_To be done_.
How does the data below read from its first line through the line containing "Y0, YP, YE = -2.3, 16.15, 20.6"? Print those lines exactly.

***** Given data *****

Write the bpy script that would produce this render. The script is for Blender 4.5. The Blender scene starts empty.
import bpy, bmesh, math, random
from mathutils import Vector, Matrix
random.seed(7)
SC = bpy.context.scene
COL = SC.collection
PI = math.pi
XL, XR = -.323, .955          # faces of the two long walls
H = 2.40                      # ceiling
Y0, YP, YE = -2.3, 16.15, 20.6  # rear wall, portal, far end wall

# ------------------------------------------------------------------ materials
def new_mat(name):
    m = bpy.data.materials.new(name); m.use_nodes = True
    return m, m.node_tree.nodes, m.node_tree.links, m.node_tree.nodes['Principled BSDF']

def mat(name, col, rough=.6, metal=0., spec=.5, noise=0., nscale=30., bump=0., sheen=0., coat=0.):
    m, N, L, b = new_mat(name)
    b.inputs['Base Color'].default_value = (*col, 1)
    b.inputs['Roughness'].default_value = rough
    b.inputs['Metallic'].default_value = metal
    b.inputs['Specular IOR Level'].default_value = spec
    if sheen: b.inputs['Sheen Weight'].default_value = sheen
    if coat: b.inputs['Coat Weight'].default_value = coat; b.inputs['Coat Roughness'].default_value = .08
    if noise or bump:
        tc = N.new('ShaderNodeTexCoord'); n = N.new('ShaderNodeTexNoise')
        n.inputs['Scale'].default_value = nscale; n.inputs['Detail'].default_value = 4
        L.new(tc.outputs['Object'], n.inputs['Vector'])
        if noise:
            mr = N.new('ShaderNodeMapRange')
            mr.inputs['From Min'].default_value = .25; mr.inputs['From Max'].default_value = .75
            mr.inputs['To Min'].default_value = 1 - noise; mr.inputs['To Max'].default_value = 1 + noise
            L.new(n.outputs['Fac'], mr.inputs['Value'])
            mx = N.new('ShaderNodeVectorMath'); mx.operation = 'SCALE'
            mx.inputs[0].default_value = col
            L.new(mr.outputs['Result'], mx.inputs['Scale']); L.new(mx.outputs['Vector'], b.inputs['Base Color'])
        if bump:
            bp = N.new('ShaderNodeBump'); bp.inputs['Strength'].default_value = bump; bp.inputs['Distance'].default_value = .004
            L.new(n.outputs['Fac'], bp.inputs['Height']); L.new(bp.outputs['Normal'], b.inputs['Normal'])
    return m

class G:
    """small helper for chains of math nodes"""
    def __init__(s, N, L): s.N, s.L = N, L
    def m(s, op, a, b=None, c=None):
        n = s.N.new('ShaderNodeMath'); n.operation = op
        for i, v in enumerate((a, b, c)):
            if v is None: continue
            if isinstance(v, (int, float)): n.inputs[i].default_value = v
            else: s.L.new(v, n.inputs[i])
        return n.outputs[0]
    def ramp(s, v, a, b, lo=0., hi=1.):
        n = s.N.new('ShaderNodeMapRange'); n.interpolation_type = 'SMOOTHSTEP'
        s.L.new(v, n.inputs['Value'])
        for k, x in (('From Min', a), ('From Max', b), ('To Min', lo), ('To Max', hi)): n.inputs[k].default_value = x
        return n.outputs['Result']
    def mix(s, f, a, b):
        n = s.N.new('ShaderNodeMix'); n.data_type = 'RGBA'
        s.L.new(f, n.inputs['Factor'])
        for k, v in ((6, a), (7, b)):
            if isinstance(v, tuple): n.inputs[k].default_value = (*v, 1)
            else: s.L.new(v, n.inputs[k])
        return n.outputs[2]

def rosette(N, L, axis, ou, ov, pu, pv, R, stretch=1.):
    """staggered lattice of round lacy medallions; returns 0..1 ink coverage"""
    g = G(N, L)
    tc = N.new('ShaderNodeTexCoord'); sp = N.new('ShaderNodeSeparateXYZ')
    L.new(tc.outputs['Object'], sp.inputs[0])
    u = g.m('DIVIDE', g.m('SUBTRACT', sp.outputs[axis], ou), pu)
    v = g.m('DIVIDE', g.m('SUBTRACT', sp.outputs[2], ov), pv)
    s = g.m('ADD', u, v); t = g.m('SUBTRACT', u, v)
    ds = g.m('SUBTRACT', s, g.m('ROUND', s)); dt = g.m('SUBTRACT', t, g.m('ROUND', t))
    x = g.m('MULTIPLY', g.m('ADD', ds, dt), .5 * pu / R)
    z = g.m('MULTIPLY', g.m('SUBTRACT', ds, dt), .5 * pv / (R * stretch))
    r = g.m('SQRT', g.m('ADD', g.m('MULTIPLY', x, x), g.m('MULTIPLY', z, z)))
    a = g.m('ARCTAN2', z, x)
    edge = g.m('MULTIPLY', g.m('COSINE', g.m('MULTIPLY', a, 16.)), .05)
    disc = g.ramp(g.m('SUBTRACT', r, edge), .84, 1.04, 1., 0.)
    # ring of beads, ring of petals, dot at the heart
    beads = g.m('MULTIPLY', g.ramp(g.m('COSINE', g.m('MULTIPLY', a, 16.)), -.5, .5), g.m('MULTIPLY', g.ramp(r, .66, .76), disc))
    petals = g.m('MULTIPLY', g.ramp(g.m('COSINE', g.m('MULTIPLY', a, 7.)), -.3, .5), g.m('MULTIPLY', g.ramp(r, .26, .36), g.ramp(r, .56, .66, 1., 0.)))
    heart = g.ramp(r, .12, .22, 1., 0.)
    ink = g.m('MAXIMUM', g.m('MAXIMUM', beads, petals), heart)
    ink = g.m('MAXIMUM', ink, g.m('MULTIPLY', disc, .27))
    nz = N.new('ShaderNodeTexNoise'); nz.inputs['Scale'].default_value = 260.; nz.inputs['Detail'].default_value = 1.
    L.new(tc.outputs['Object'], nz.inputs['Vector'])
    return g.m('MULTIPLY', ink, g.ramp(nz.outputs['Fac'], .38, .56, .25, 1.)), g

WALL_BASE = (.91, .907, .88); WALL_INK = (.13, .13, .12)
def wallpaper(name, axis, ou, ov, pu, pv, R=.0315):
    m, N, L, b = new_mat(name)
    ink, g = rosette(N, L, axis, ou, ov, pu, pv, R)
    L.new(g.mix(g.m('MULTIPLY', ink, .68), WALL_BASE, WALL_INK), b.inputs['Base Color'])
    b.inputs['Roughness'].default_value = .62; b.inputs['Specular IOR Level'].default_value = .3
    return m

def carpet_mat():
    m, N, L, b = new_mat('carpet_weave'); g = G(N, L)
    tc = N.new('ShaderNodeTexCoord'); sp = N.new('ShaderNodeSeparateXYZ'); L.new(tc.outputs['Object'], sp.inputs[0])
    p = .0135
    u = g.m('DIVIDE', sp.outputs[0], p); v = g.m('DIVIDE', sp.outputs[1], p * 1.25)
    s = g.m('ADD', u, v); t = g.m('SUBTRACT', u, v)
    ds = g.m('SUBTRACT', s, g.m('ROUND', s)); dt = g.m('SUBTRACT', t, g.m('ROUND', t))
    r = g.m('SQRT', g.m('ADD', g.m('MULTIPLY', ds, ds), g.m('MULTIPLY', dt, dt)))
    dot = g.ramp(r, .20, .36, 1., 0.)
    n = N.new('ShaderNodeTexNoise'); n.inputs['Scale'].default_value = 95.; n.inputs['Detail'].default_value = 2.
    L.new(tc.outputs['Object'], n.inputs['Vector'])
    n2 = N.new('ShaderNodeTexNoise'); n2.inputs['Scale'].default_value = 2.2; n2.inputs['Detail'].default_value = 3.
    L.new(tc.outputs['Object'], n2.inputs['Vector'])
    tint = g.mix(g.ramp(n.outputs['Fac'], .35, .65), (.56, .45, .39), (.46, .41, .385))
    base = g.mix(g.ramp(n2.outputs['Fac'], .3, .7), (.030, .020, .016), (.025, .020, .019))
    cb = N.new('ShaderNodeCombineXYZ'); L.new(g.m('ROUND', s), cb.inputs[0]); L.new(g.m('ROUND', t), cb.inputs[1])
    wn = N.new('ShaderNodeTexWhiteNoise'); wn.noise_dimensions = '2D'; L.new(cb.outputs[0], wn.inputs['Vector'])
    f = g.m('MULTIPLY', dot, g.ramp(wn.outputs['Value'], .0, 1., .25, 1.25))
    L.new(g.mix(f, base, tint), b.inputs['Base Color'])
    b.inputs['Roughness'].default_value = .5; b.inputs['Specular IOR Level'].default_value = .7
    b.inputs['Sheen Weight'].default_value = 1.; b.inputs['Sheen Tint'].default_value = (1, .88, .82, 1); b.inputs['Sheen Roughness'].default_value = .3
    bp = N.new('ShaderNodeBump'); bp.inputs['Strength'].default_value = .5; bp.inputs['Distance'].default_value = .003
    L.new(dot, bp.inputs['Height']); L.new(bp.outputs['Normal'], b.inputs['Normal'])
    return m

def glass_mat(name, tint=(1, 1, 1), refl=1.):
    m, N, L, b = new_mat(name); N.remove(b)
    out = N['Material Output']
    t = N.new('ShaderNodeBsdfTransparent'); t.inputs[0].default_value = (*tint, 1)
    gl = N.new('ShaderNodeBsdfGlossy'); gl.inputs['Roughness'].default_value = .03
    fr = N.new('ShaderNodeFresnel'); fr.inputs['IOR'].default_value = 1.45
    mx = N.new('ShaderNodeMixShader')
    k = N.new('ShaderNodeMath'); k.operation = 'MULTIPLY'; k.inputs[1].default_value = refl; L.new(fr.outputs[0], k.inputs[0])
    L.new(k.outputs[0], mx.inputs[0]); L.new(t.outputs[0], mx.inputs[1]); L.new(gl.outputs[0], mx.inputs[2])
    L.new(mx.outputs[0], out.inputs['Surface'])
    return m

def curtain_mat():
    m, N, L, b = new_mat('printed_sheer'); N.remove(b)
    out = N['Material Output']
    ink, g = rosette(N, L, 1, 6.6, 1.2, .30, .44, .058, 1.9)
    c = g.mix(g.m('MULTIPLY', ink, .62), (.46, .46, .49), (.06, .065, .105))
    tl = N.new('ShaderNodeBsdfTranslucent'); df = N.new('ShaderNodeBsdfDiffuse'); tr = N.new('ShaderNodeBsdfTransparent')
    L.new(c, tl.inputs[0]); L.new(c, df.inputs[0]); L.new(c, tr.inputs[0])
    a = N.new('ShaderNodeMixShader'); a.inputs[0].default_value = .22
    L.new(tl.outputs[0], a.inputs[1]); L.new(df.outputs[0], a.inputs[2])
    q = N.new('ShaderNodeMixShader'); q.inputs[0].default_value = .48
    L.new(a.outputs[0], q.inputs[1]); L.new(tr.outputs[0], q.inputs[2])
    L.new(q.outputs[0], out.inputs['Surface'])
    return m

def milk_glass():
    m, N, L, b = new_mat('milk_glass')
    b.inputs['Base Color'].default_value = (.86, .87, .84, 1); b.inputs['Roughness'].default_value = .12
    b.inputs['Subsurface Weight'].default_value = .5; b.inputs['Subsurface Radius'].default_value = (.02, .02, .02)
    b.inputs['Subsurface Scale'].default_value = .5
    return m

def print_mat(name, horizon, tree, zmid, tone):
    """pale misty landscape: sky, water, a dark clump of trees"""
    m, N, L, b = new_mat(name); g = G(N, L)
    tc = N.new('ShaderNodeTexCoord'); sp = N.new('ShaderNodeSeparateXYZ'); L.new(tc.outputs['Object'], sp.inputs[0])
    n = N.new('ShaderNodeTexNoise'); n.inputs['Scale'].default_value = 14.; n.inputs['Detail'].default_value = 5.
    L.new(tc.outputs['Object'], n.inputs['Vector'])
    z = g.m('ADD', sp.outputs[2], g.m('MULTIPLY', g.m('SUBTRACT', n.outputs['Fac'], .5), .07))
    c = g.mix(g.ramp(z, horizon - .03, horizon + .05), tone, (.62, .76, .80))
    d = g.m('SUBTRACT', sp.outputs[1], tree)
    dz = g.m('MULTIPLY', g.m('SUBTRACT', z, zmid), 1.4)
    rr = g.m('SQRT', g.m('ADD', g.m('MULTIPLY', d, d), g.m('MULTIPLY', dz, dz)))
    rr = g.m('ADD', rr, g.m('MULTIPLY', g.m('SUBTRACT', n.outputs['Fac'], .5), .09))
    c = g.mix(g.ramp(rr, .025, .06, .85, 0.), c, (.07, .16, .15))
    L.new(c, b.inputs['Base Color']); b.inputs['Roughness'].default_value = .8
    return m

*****

_Worked answer_.
Write the bpy script that would produce this render. The script is for Blender 4.5. The Blender scene starts empty.
import bpy, bmesh, math, random
from mathutils import Vector, Matrix
random.seed(7)
SC = bpy.context.scene
COL = SC.collection
PI = math.pi
XL, XR = -.323, .955          # faces of the two long walls
H = 2.40                      # ceiling
Y0, YP, YE = -2.3, 16.15, 20.6  # rear wall, portal, far end wall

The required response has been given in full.